L’iniziativa incontrò subito difficoltà e obiezioni, la più grande delle quali fù che con quel prelievo si metteva in discussione l’indipendenza finanziaria e istituzionale di Bankitalia, in prima battuta, e dello stesso Eurosistema. Tra una votazione di fiducia e l’altra sul dibattutissimo testo all’esame del Parlamento, arrivò dall’Eurotower un parere «non vincolante» del vicepresidente Lucas Papademos, che confermava la contrarietà al provvedimento nonostante nel frattempo l’Esecutivo lo avesse riformulato. Anche il testo emendato, secondo la Bce, risultava incompatibile «con il divieto di finanziamento monetario del settore pubblico da parte della banca centrale» e «non in linea» con le regole stabilite dalla Bce «ai sensi dell’articolo 26.4 dello Statuto del Sebc».
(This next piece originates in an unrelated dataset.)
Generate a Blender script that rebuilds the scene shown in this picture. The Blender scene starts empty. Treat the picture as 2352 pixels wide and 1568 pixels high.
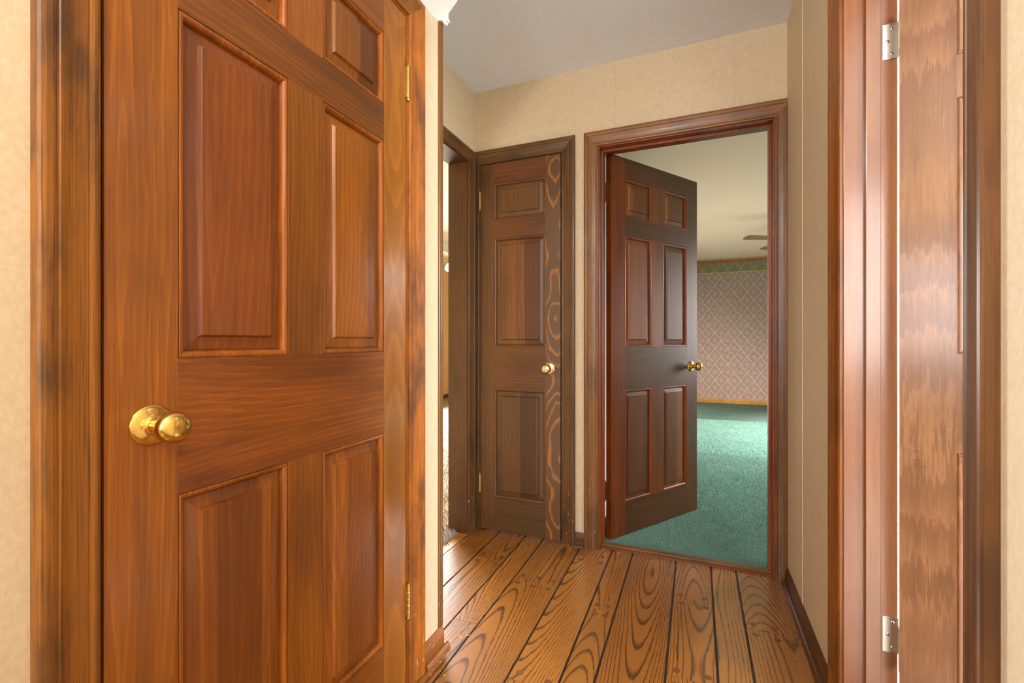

Giulio Tremonti cercò di difendere fino all’ultimo la norma, assicurò che il governo non voleva fare alcuna forzatura sulle riserve auree. Anche allora le polemiche e i contrasti furono numerosi e il ministro arrivò a dire che «l’oro appartiene al popolo», evocando un’altra questione di interpretazione giuridica sulla proprietà delle riserve che oggi viene agitata dalla Lega. Alla fine, tuttavia, l’imposta venne depotenziata. Sotto l’attenta regìa del Colle, il presidente del Consiglio il 1° di agosto diede una sorta di «interpretazione autentica» della norma approvata, spiegando che non si sarebbe applicata senza il “sì” esplicito della Banca centrale europea e senza il consenso di via Nazionale. Ma quei “sì” non sono mai arrivati.